→ Problem to solve
In the records that follow, show each line where the word "script" is present.

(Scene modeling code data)

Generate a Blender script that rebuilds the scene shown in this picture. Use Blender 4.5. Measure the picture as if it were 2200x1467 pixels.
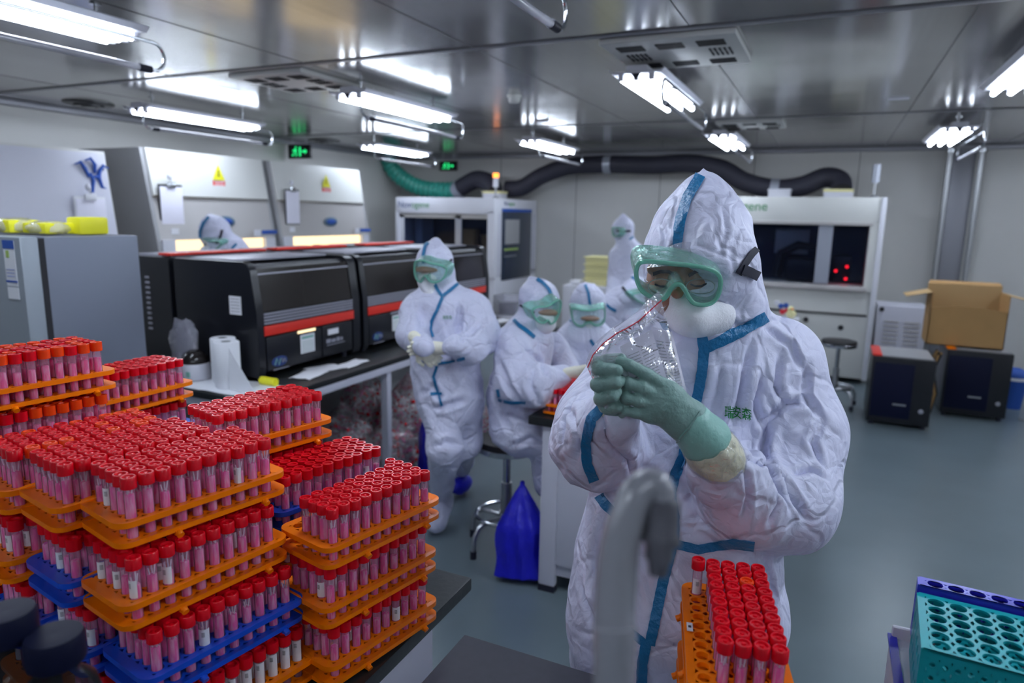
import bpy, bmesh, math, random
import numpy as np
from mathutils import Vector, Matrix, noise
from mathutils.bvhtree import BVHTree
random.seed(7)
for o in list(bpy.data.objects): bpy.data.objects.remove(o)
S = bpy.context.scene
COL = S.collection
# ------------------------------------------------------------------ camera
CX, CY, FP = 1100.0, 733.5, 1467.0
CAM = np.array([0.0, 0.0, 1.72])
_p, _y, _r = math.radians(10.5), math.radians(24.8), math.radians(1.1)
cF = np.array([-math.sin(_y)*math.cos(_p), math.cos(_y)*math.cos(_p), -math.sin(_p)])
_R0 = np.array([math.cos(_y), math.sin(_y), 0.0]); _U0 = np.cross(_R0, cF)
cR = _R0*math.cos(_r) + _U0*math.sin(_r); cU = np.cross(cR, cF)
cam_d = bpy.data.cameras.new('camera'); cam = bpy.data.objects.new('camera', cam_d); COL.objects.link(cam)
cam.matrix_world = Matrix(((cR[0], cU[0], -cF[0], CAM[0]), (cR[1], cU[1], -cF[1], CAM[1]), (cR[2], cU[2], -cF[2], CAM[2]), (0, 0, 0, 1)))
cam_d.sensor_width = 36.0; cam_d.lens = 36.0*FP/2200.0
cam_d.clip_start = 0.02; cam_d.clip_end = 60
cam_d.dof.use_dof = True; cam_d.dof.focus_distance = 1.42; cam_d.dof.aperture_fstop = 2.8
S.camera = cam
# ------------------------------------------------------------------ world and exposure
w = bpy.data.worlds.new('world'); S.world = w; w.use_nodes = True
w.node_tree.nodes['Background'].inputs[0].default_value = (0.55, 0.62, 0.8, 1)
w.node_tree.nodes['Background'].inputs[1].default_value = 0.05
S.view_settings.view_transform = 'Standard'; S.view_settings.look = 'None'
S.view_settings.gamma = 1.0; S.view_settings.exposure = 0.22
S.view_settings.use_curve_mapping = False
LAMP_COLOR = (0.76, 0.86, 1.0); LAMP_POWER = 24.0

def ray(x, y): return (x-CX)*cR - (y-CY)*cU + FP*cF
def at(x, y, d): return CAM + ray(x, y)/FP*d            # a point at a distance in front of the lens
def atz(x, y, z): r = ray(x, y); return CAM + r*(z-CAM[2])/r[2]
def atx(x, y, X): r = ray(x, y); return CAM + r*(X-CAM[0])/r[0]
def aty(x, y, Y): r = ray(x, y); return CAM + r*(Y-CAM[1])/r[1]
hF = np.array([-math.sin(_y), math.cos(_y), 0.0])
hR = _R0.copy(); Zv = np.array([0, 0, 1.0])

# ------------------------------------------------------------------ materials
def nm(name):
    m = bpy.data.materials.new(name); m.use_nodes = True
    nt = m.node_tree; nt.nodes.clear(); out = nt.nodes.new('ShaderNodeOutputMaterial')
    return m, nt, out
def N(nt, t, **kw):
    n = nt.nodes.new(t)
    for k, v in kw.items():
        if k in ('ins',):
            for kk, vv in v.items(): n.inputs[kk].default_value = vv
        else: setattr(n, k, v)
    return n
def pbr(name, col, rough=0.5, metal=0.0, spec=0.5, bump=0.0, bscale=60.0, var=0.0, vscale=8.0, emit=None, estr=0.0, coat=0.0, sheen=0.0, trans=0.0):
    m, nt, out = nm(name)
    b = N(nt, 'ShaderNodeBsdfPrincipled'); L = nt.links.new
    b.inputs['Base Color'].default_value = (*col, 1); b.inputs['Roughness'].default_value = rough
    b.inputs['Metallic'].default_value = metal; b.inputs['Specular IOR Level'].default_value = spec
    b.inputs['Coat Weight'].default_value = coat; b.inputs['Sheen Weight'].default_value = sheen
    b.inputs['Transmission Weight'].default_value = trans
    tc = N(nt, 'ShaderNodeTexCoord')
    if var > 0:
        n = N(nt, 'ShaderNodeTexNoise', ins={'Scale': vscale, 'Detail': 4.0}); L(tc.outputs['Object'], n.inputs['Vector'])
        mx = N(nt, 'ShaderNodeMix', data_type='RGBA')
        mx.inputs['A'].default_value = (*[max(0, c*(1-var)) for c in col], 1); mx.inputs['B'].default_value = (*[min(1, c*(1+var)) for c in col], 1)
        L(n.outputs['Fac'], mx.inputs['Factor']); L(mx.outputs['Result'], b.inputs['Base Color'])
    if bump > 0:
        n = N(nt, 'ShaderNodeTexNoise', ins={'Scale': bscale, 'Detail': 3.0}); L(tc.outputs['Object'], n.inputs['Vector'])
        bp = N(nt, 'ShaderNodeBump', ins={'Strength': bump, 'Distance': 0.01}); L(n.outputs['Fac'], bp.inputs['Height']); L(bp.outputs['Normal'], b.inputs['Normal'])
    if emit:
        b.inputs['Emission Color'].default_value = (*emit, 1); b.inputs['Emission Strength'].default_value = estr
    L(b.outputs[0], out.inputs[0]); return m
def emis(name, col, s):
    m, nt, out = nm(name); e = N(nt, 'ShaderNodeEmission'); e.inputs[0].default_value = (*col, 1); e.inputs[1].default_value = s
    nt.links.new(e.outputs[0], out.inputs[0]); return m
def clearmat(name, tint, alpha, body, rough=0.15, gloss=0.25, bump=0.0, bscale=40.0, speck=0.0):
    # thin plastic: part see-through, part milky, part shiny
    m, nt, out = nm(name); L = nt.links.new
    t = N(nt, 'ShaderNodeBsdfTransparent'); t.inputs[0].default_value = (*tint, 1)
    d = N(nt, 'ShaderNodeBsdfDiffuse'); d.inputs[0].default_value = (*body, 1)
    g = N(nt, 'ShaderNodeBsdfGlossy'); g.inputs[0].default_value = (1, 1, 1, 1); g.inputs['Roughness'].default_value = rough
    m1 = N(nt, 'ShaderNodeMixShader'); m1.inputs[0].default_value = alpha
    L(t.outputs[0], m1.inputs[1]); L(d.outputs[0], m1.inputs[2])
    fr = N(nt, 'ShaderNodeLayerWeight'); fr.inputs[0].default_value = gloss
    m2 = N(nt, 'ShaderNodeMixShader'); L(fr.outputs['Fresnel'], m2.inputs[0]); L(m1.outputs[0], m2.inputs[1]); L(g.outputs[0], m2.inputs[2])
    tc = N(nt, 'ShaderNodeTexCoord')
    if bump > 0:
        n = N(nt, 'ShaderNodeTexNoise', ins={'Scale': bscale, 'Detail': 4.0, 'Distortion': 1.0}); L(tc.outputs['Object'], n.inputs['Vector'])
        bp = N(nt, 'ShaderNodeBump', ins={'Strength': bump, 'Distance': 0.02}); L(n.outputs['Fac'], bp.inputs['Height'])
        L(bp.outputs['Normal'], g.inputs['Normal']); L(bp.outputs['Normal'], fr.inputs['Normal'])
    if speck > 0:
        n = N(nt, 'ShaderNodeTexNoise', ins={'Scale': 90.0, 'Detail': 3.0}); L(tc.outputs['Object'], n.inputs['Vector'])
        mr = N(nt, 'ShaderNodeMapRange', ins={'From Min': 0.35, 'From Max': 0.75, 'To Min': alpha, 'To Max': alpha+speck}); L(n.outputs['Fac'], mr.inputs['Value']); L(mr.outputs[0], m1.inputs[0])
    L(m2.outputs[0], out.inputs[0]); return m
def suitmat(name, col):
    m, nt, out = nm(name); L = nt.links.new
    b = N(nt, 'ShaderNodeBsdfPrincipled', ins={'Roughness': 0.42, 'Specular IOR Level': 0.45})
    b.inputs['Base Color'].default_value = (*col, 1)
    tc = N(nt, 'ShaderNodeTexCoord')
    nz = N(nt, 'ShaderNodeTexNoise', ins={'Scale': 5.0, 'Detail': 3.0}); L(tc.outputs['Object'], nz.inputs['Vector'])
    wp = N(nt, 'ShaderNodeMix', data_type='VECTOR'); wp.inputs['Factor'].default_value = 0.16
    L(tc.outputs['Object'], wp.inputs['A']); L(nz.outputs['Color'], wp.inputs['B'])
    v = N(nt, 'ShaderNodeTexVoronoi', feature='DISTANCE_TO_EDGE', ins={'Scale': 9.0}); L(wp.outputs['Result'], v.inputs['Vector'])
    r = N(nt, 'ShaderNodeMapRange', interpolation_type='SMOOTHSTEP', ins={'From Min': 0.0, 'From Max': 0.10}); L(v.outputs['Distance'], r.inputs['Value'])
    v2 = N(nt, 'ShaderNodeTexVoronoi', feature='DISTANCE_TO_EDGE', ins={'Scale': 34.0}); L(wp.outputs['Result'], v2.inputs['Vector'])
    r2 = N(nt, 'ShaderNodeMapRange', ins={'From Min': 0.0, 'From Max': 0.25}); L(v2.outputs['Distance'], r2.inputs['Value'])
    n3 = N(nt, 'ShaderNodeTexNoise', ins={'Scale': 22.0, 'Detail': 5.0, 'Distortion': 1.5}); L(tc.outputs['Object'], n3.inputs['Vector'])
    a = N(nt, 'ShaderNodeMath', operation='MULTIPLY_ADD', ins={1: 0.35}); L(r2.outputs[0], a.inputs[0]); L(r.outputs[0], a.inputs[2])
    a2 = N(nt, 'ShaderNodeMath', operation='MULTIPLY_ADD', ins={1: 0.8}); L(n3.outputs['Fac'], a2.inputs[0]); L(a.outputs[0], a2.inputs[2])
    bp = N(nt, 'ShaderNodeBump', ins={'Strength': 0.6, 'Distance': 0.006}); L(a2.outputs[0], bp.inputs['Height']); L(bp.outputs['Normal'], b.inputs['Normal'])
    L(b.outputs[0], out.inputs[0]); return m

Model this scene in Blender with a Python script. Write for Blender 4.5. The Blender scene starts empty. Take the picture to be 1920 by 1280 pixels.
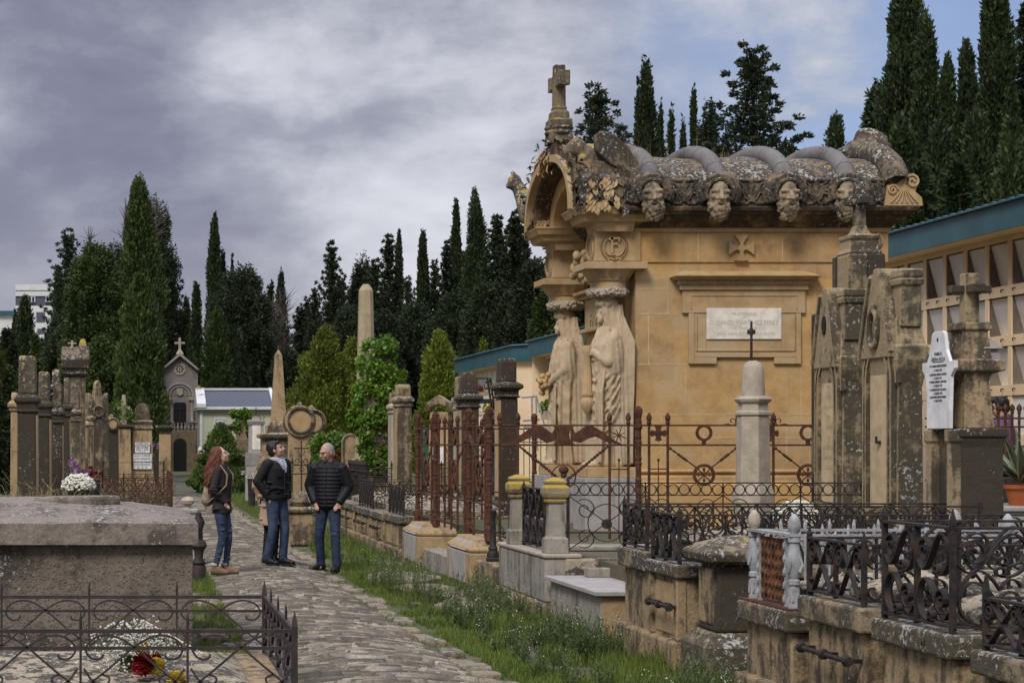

→ Reply to the task
Generate a Blender script that rebuilds the scene shown in this picture. Use Blender 4.5. Measure the picture as if it were 2200x1467 pixels.
Model this scene in Blender with a Python script. Write for Blender 4.5. The Blender scene starts empty. Take the picture to be 1920 by 1280 pixels.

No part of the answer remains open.